I love the way that everything is overexaggerated - "Let's assume we need much less energy and we can blanket the country with the best windmills for ever and destroy every habitat by doing whatever we want with loch water and STILL it's not close to viable".
I was suitably impressed by the fusion numbers to want to instantly stop messing about with fluttering things in the breeze and letting the oceans slosh a couple of generators about and start researching fusion seriously as the only thing worth our time. And while we're getting there, let's just stick one or two more tiny nuclear reactors about to make up for all the lost renewable energy (and then some) for the next century or so.
Slightly offtopic: I was in B&Q the other day. They sell a home wind-turbine. I was bored and had to wait for the wife to decide between eight identical shades of beige paint, so I did some mental arithmetic.
If I bought it and installed it and achieved the theoretical maximum power from it, all day every day, it would pay for itself in about 8 years. It had a "design life" of five. That's not counting what happens if it falls off, breaks, wears, becomes less efficient, gets vandalised or happens to sit in a non-optimal location.
So, theoretically, after 8 years of (hopefully) cash-free maintenance and gale-force winds, I would *just* start to get some free electricity. Not counting installation. Or delivery. Or the planning consultant. Or the planning permission. Or getting the electricity company to install their kit so I could pump back to the grid.
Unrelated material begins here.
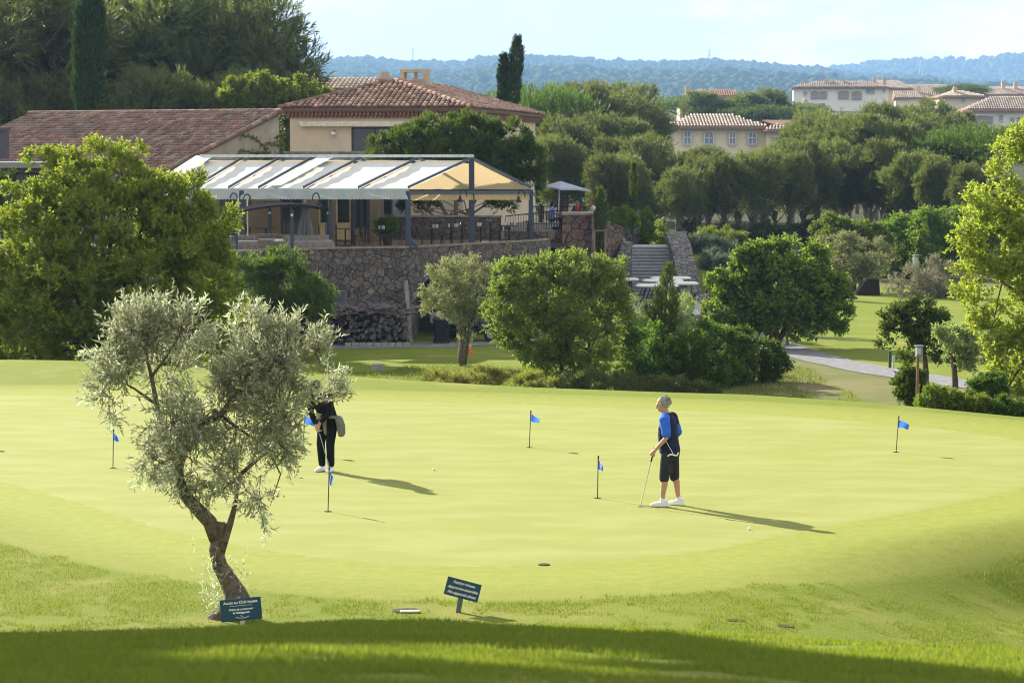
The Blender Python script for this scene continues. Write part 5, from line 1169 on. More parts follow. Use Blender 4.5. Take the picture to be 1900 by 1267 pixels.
def awning():
    Y0, YK, YG = 100.4, 104.6, 108.4; F = Vector((X(757, Y0), Y0, TERR)); K = Vector((X(875, YK), YK, TERR)); Gp = Vector((X(985, YG), YG, TERR))
    ze = Z(352, Y0); zr = Z(297, YK); zb = Z(352, YG)
    t = thing('terrace_awning', K, 'long pitched canvas awning on dark blue steel posts over the restaurant terrace', 'awning')
    steel = mat('navy_steel', (.040, .055, .10), .45, .5, var=.1)
    cv = mat('white_canvas', (.68, .68, .63), .8, .15, var=.07, vs=2, trans=.07, tint=(.80, .66, .40)); cvr = mat('straw_lined_canvas', (.72, .66, .50), .8, .15, var=.05, vs=2, trans=.30, tint=(.80, .62, .34)); val = mat('grey_canvas', (.50, .55, .56), .8, .15, var=.05, trans=.15, tint=(.5, .5, .45))
    xl_e, xl_r = -14.6, X(380, YK)
    def post(p, z1, w=.19, brace=0):
        b = MB(); b.box((p.x, p.y, (TERR + z1) / 2), (w, w, z1 - TERR)); b.box((p.x, p.y, TERR + .02), (w * 1.5, w * 1.5, .03))
        if brace: b.beam((p.x, p.y, TERR + .45), (p.x + .38, p.y - .05, TERR + .05), .15)
        return b.build('post', steel, t, bevel=.01)
    post(F, ze - .05, .2, 1); post(K, zr + .02, .24); post(Gp, zb, .2)
    for px, Y in ((448, 100.4), (653, 104.6), (612, 100.6)): post(Vector((X(px, Y), Y, 0)), ze - .03 if Y < 101 else zr - .45, .2 if px == 448 else .14)
    b = MB(); b.box((X(655, 106.2), 106.2, 2.4), (.12, .12, 2.2)); b.box((X(683, 106.2), 106.2, 2.4), (.12, .12, 2.2)); b.build('mullion_post', steel, t)
    b = MB(); b.box((X(441, 100.1), 100.1, 2.4), (.07, .07, 2.1)); b.box((X(458, 100.1), 100.1, 2.4), (.05, .05, 2.1)); b.build('drain_pipe', mat('cream_metal', (.66, .60, .48), .5), t)
    # canvas bays between rafters: sagging cloth
    xr_e, xr_r = F.x, K.x
    cuts = [0, .14, .28, .40, .58, .80, 1.0]
    def edge(f): return Vector((xl_e + (xr_e - xl_e) * f, Y0, ze)), Vector((xl_r + (xr_r - xl_r) * f, YK, zr))
    ca = MB()
    for a, c in zip(cuts[:-1], cuts[1:]):
        n, mcount = 8, 10; vs = []
        for j in range(n + 1):
            f = a + (c - a) * (.03 + .94 * j / n); e, r_ = edge(f)
            for i in range(mcount + 1):
                s = i / mcount; p = e.lerp(r_ - (r_ - e) * .05, s); p.z -= .05 * math.sin(math.pi * s) * (1 - .5 * abs(2 * j / n - 1)) + .018 * abs(math.sin(s * math.pi * 5)); vs.append(p)
        ca.add(vs, [(j * (mcount + 1) + i, (j + 1) * (mcount + 1) + i, (j + 1) * (mcount + 1) + i + 1, j * (mcount + 1) + i + 1) for j in range(n) for i in range(mcount)])
    ca.build('canvas', cv, t, smooth=True)
    # rear slope
    ca = MB(); n, mcount = 26, 8; vs = []
    for j in range(n + 1):
        f = j / n; r_ = Vector((xl_r + (xr_r - xl_r) * f, YK, zr)); e = Vector((xl_r + (Gp.x - xl_r) * f, YG, zb + .02))
        for i in range(mcount + 1):
            s = i / mcount; p = r_.lerp(e, s); p.z -= .03 * math.sin(math.pi * s) + .03 * abs(math.sin(f * math.pi * 6.0)); vs.append(p)
    ca.add(vs, [(j * (mcount + 1) + i, (j + 1) * (mcount + 1) + i, (j + 1) * (mcount + 1) + i + 1, j * (mcount + 1) + i + 1) for j in range(n) for i in range(mcount)])
    ca.build('rear_canvas', cvr, t, smooth=True)
    b = MB()
    for f in cuts:
        e, r_ = edge(f); u = Vector((0, 0, .10)); b.beam(e + u, r_ + u, .055, .10)
        b.beam(r_ + u, Vector((xl_r + (Gp.x - xl_r) * f, YG, zb)) + u, .07, .10)
    b.build('rafters', steel, t)
    b = MB(); e, r_ = edge(.49); e2, r2 = edge(.43); b.add([e + Vector((0, 0, .17)), e2 + Vector((0, 0, .17)), r2 + Vector((0, 0, .17)), r_ + Vector((0, 0, .17))], [(0, 1, 2, 3)]); b.build('gutter_cover', mat('pale_metal', (.60, .63, .62), .5), t); b = MB()
    e, r_ = edge(-.035); e2, r2 = edge(.035); b.add([e + Vector((0, 0, .18)), e2 + Vector((0, 0, .18)), r2 + Vector((0, 0, .18)), r_ + Vector((0, 0, .18))], [(0, 1, 2, 3)])
    b.build('gutter_cover', mat('pale_metal', (.60, .63, .62), .5), t)
    b = MB(); b.beam(Vector((xl_r - .2, YK, zr + .17)), Vector((xr_r + .1, YK, zr + .17)), .26, .12); b.build('ridge_beam', mat('pale_metal', (.60, .63, .62), .5), t)
    b = MB(); b.beam((xl_e, Y0, ze - .02), (xr_e, Y0, ze - .02), .12, .14); b.beam((F.x, F.y, ze - .12), (Gp.x, Gp.y, zb - .12), .10, .13); b.beam((xl_r, YG, zb - .05), (Gp.x, YG, zb - .05), .1, .12); b.beam((K.x, K.y, zr - .1), (X(655, YK), YK, zr - .1), .08, .1); b.build('beams', steel, t)
    # scalloped valances
    def valance(a, c, hgt, m, name, n=60):
        b = MB(); vs = []
        for j in range(n * 4 + 1):
            f = j / (n * 4); p = a.lerp(c, f); d = .045 * abs(math.sin(math.pi * f * n)); w = .03 * math.sin(f * n * 1.1) ; vs += [p, p + Vector((0, w * .3, -hgt * .55)), p + Vector((0, w, -hgt - d))]
        b.add(vs, [(j * 3 + i, j * 3 + i + 1, j * 3 + i + 4, j * 3 + i + 3) for j in range(n * 4) for i in range(2)]); b.build(name, m, t, smooth=True)
    valance(Vector((xl_e, Y0 - .09, ze + .05)), Vector((xr_e + .05, Y0 - .09, ze + .05)), .42, val, 'valance', 80)
    valance(Vector((F.x, F.y, ze - .18)), Vector((Gp.x, Gp.y, zb - .18)), .24, mat('straw_canvas', (.62, .50, .28), .8, trans=.4, tint=(.7, .5, .22)), 'side_valance', 40)
    # hook lanterns on the posts
    for p, z, s, lab in ((P(440, 372, 100.1), 0, -1, 'black hook lantern on the left awning post'), (P(452, 374, 100.3), 0, 1, 'black hook lantern on the right face of the left awning post'), (P(866, 365, 103), 0, -1, 'black hook lantern on the tall gable post of the awning'), (P(974, 366, 106), 0, -1, 'black hook lantern on the right rear corner post of the awning'), (P(580, 372, 100.3), 0, 1, 'black hook lantern under the middle of the valance'), (P(1076, 400, 118), 1, -1, 'black hook lantern on a thin pole behind the person in red')):
        lantern(p, s, lab, z)
def lantern(p, s, label, pole=0):
    bk = mat('black_iron', (.012, .013, .018), .5, .4); t = thing('hook_lantern', p, label, 'lamp', 'hook lanterns of the terrace'); b = MB(); z = .55 if pole else .1
    if pole: b.tube([p + Vector((0, 0, -.8)), p + Vector((0, 0, .6))], .035, 7)
    b.tube([p + Vector((0, 0, z - .1))] + [p + Vector((s * (.14 - .14 * math.cos(a)), 0, z + .2 * math.sin(a))) for a in np.linspace(.3, math.pi, 8)], .025, 6); b.build('hook', bk, t)
    c = p + Vector((s * .28, 0, z - .05)); b = MB(); b.lathe(c + Vector((0, 0, -.28)), [(.15, 0), (.12, .08), (.06, .16), (.05, .24), (.015, .3)], 10); b.build('lamp_shade', bk, t)
    b = MB(); b.ell(c + Vector((0, 0, -.29)), (.075, .075, .07), 10, 6); b.build('bulb', mat('milk_glass', (.6, .6, .58), .3), t)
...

And when I did start to save money, the enormous eyesore could *just* about generate enough electricity (after battery/conversion losses) to run a 1-bar electric fire if it was operating to it's perfect theoretical maximum. With reasonable averaging of windspeed, power, etc. I could *just* about get it to run a bulb or two in the shed 24/7 - energy saving ones at that.
This thing had four-foot blades, was bigger than and cost more than my car. It doesn't take a genius to look at that in realistic terms and instantly dismiss it as not viable. Even with the advantages and efficiences gained by scaling up, it's simple to see why wind is, pretty much, useless as a power source. (If you still need an analogy, it's like trying to power your kids toys by blowing on one of those handheld-fans and wiring it's battery contacts up to their Tonka).
The best bit was that EVERY bloke who walked past stopped and looked at it in admiration. I assume either brainwashing by the Green party or some sort of size comparison contest was in progress. Such was the interest generated by potentially "saving energy/money"that EVERY bloke looked. And then some of the more intelligent saw the numbers. The rest, I assume, already have one and are watching their voltmeters religiously to see when they start to claw their money back.
BTW: If you want an eye opener about your electricity usage, get a pre-pay meter. Seriously, you'll never believe the difference that turning on an electric heater/kettle makes.